Waiting for the Owl is a new invitation for the general reader, and all lovers of Chinese poetry to resume reading. This selection includes Fu Poetry – rhyme-prose or prose poems by Jia Yi, Xiang Xiu, Pan Yue, Tao Yuanming, and Bao Zhao, as well as selection of poems from the Three Kingdoms and Six Dynasties, which embraces ‘the Seven Sages of the Bamboo Grove, noted for their wild lives, their devotions to various intoxicants, and their commitment to Daoism’.
The latter is a clue to Johnston’s own intellectual passions, as a translator and as a reclusive scholar, a retired and distinguished neurosurgeon (not to mention a translator of Galen from the ancient Greek), who lives on the southern tip of Bruny Island in Tasmania. Waiting for the Owl ends with translations from Zhuangzi, the Daoist philosopher who did so much to disrupt the orderly Confucians.

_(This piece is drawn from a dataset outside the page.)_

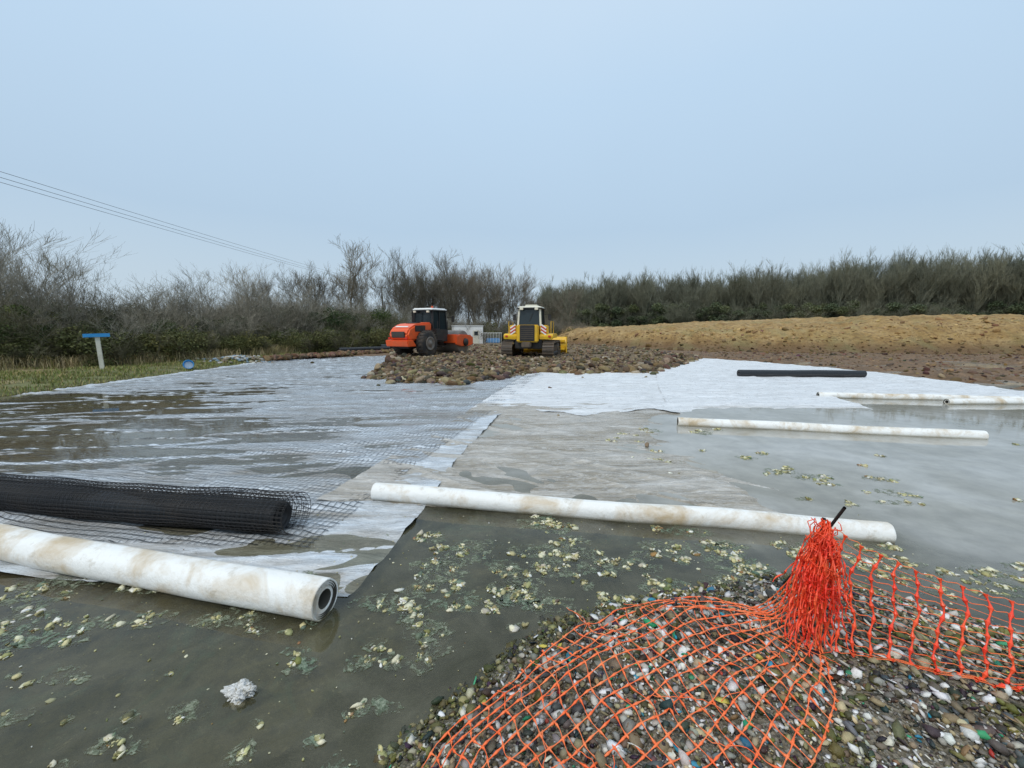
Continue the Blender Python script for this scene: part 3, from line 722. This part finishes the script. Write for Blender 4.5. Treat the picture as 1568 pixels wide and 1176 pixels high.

Johnston plans to translate into English all of Zhuangzi, plus much of the ancient commentary, something even the great James Legge did not manage. Chinese University Press/Columbia University Press have just published the Mozi – also for the first time in English – just as they will publish Johnston’s translations of Confucius’s The Great Learning and the Doctrine of the Mean, each with full commentaries, and again in English for the first time.
Among us we have a translator of world significance, and this finely produced little book, with dramatically beautiful brushwork by Susan Collis, is a quiet marker of the fact.